友情とともに。ヴォイ【『アート・オブ・フリーダム 稀代のクライマー、ヴォイテク・クルティカの登攀と人生』ベルナデット・マクドナルド:恩田真砂美〈おんだ・まさみ〉訳(山と溪谷社、2019年/原書、2017年)】
山野井泰史〈やまのい・やすし〉がアジア人として初の生涯功労賞を受賞したのは2021年のことだった。13人目の受賞である。山野井は37歳の時にギャチュンカンで雪崩に遭遇した。一時的に視力を失った彼は、妻の妙子を救出するためグローブを脱いでクラックを探し、結果的に凍傷で5本の手の指と足の指すべてを失った。それでも尚、アルパインスタイルにこだわり続けながら、決して山をあきらめなかった。山野井夫妻はヴォイテク・クルティカとも組んだことがある。やはり一流は一流と引き合うのだろう。

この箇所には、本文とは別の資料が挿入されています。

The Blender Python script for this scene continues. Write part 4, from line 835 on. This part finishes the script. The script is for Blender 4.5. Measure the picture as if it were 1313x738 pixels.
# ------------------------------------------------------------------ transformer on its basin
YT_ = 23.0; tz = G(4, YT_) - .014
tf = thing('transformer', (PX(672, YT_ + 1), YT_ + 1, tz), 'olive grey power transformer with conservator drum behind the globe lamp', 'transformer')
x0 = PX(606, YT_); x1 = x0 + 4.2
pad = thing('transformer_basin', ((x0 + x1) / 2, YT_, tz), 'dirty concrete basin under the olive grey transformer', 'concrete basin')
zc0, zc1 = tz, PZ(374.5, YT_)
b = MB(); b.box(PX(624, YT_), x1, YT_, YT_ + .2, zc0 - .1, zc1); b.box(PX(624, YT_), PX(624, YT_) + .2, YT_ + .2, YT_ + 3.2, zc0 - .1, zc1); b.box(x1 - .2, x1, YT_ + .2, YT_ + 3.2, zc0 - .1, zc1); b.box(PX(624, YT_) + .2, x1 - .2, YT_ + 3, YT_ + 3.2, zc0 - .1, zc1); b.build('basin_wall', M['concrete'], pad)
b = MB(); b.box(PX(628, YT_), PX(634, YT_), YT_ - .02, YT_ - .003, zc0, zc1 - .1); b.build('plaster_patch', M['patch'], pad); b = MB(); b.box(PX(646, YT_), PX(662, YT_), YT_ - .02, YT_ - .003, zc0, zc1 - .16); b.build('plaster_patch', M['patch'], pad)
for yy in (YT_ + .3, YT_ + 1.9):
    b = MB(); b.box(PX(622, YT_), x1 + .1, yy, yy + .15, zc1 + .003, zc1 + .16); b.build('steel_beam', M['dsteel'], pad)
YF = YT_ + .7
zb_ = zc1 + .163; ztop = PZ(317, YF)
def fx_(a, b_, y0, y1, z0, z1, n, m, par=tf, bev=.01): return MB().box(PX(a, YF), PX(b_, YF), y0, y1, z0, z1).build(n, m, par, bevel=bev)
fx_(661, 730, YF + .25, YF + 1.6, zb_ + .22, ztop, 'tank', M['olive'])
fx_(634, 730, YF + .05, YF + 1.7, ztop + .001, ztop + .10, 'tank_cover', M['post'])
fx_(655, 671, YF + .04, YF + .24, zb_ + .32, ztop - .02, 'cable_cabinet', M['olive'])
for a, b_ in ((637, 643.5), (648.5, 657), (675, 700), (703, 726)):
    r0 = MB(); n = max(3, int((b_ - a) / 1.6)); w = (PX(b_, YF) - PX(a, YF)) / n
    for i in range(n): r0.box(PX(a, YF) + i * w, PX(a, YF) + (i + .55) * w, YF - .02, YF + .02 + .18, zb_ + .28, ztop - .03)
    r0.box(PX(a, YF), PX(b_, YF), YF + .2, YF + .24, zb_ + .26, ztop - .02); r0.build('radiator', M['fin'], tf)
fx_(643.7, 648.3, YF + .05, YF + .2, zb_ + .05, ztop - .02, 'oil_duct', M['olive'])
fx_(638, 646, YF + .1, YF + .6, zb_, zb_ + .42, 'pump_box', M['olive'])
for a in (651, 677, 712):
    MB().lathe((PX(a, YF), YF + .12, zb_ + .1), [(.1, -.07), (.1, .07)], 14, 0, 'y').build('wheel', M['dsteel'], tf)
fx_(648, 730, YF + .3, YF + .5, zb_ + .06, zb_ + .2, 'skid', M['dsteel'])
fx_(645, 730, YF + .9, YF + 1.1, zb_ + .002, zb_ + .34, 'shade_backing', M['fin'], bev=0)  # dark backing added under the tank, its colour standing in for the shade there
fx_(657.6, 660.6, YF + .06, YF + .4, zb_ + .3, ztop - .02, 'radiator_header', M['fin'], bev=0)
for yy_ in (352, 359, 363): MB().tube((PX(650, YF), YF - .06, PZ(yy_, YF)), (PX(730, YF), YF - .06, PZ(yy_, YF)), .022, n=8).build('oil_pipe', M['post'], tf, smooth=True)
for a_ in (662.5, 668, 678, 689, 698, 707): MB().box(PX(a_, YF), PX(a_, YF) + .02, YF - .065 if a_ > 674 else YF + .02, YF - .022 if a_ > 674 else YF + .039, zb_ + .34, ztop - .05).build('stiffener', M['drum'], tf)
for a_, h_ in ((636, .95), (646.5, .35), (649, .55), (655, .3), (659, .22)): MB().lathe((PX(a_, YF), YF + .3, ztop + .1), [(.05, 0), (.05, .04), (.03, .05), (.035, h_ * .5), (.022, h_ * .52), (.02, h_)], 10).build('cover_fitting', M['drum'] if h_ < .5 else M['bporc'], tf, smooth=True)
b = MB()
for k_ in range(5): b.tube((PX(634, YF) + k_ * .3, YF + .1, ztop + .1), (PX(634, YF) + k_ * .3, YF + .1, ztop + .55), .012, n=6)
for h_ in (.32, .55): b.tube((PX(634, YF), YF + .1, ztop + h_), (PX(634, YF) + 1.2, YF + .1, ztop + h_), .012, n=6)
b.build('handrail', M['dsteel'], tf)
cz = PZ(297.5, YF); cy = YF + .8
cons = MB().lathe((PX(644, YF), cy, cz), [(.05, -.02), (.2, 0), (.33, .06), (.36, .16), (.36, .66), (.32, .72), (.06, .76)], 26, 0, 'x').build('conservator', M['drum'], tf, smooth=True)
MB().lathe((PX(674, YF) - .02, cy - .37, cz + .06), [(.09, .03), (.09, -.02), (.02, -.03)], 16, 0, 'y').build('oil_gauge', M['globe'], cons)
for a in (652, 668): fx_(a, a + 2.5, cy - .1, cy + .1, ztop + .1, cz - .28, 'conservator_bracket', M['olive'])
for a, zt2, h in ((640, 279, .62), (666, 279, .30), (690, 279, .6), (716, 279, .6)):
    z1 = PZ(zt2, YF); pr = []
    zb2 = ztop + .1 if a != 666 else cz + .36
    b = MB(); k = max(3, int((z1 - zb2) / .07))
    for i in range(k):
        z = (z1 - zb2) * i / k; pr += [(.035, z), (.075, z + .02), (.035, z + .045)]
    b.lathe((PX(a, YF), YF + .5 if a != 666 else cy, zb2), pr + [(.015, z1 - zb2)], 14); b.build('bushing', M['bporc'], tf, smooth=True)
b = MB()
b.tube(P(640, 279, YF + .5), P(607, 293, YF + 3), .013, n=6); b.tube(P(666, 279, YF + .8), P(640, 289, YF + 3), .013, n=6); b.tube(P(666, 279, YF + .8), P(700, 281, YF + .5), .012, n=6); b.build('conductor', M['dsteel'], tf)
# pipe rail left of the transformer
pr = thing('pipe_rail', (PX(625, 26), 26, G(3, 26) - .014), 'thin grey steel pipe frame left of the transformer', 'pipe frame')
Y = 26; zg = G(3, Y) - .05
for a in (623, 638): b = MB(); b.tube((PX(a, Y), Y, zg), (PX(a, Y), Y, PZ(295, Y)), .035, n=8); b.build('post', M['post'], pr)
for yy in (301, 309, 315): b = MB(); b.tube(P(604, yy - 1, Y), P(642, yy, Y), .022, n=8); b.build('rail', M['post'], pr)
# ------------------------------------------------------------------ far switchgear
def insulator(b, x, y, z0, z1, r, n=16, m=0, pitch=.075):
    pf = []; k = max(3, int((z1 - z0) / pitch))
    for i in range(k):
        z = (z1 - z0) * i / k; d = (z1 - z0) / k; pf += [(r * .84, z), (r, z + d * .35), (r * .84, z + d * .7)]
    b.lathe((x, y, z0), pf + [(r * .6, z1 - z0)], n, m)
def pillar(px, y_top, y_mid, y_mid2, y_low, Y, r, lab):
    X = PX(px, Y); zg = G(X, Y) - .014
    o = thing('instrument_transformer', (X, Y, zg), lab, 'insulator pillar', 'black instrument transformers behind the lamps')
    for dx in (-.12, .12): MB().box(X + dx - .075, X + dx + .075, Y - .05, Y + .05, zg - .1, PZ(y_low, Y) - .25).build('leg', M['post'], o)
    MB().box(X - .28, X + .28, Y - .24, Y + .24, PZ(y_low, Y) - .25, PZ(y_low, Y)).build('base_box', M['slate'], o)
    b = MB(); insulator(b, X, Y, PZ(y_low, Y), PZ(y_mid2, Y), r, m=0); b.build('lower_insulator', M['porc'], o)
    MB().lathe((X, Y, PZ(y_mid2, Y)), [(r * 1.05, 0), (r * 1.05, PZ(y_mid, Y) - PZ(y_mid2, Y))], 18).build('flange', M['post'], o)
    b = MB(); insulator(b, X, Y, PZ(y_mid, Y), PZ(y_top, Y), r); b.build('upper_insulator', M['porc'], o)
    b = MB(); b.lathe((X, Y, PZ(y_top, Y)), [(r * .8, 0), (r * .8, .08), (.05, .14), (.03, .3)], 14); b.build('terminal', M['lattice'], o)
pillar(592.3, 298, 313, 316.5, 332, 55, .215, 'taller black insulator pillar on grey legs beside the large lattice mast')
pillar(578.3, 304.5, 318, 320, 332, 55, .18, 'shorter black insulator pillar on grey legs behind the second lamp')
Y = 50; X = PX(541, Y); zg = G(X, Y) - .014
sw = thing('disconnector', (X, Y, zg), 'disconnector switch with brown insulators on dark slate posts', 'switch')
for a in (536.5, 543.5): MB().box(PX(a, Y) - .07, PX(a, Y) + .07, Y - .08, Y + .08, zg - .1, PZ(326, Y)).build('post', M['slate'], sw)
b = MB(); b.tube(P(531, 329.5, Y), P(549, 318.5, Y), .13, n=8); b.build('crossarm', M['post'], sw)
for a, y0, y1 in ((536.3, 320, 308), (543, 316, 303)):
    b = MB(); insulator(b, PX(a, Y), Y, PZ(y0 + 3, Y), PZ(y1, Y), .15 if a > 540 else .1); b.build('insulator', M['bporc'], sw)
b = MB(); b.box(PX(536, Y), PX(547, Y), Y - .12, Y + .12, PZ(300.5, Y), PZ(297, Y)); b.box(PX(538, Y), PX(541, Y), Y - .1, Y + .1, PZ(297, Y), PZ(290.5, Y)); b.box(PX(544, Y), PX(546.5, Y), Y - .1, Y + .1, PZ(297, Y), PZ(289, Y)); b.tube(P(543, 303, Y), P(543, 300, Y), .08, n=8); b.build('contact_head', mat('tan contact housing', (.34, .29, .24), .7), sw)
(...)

書籍の出来はよくない。それでも最初と最後は読んだ方がいい。
わかりやすく言えば、「アカデミー賞を拒んだ映画俳優」に例えることができよう。
「あなたは何年も隠れて修行した僧を表彰するでしょうか」――なんと痛烈な言葉だろう。クルティカにとって登山は修行であり、登山という営みにおいて完結していたのだろう。あるいは登攀(とうはん)が即悟りであった可能性すらある。彼岸(ひがん)に達した者がわざわざ賞状をもらうために此岸(しがん)に戻ってくることがあるだろうか? 登山が己(おのれ)と山との対話であるならば、世間の毀誉褒貶(きよほうへん)が介在する隙間は存在しないはずだ。
純粋にして苛烈なまでの情熱が言葉の端々に行き渡っている。生きるとはそういうことなのだろう。
ヴォイテク・クルティカの精神は栄誉や称賛を欲する人々の背に鞭を入れる。これを読めば誰もが目を覚ますことだろう。
なかなか僕より山が好きな人って出会わないんですけど、ポーランドのヴォイテク・クルティカという登山家だけは例外ですね。いっしょに組んでヒマラヤへ行ったときも、「あの山を見ろ、すごいな、きれいだな」って、ずっと言ってるんですよ。山の素晴らしさをものすごく全面的に感じているというのかな。「あそこにああいうルートが引けたら最高だろうな」と語っているときの彼の表情を見ると、山がものすごくきれいに見えて、ものすごく登りたいと感じていることが伝わってくる。
いまヨーロッパでクライマーに与えられる賞なども、当時のクルティカなら毎年総なめにできるぐらいすごいレベルだった。でも、たぶん彼は受け取らなかったでしょうね。そういうクライマーなんです。
「クルティカは僕にとってまさに理想のクライマーだ」。こう語った山野井泰史の映画『人生クライマー 山野井泰史と垂直の世界 完全版』に今度はクルティカからメッセージが寄せられた。
「ポスターの彼の顔を見ると、黒澤映画のヒーローを想い起こします。人生で最も大切な価値観に忠実に生きる姿に、とても素晴らしい印象を受けました。彼を見ていると、誰もが悩まされているこの世の煩悩や虚栄心から心が洗われて気分が良くなります」と(ヴォイテク・クルティカが山野井泰史の映画『人生クライマー』に寄せた言葉)。